Men drive trucks hauling coal. Men work in tractors carrying coal. Men sing fiddle songs in bars, light cigarettes for women, nearly suffocating them by inching so close in their seats. Men tell women how to drive, what to wear, the roles to play. A single man, a soldier, just prior to the final bar scene in Wanda, drives Wanda to some heaps of sand where he attempts to rape her. Another vehicle, another claustrophobic American ecology. Wanda runs. Flees into the woods.
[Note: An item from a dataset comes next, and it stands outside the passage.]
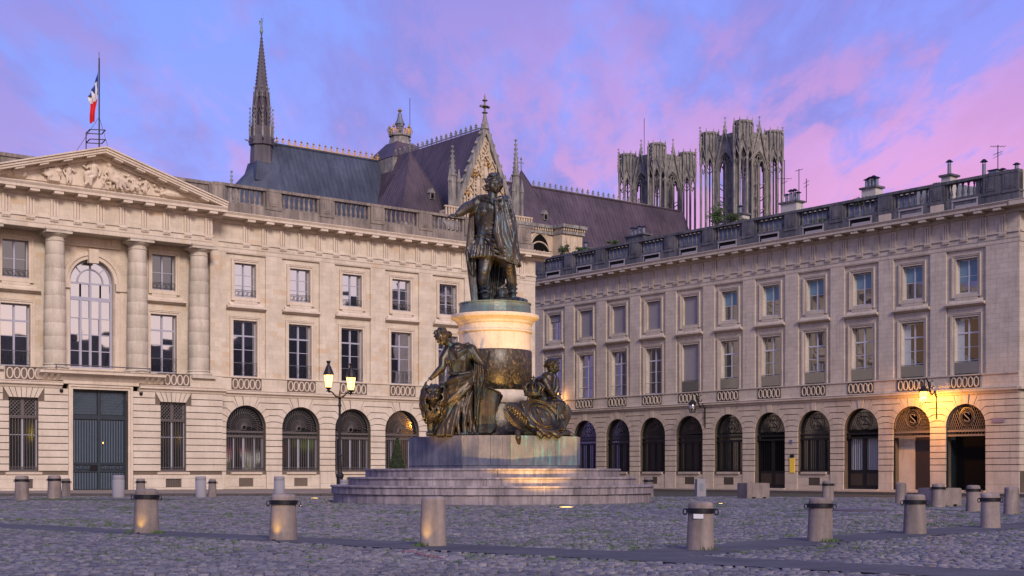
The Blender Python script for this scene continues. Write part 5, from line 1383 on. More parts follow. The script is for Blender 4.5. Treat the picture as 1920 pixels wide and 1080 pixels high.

In one of Wanda’s most telling scenes, Wanda and her deadbeat boyfriend Mr. Dennis discard their clothes by the side of the road. They’ve garnered new, fancier outfits from one of the few glamorously portrayed places in the film (at least the exterior), Woolworths. Decked out in a tight-fitting white dress, white heels and matching white flowery headpiece, Wanda looks a bit like she’s just gotten married and shed her fancier, flowier garb for something sexier. Her other half dons a grey suit, a more formal improvement. They’ve both classed-up, freed themselves from the burdens of their old clothes and stories, dressed the part of a couple far better off as they prepare to rob a bank. But in a stroke of subtle genius, Loden’s film has them ditch their clothes in a yellow Goodwill donation bin. It’s an oddly thoughtful moment for someone who’s not thinking much. It’s as if, even while casting off their clothes, they’re still conscious of working-class need, somehow still caught within a loop in which they might be destined to wear them again.
How do we exit the American dream? Is it possible to escape the punishing cycle of laboring to make ends meet and fitting within the confines of a recipe dreamed up by generations of white men? Shattering the mythology is hard work. Are we destined to flee the ideal we hope to be only to end up in the same clothes we’ve thrown away?
The power of Wanda’s critique comes in its highlight of the claustrophobia at the heart of the American dream, a suffocating expression of control perpetuated by men that Wanda both constantly attempts to shun and in which she seems forever stuck. Cars, trucks, restaurant booths, bar tables, malls, bedrooms—all pods of the capitalist dream constructed by men to contain. If anything the bleakness so potently represented by Loden is not only as daring as it ever was, it is also radically dismissive of mythologies of containment. Wandering the future ruins of capitalism, Wanda, in all her apparent passivity, in fact charts other courses.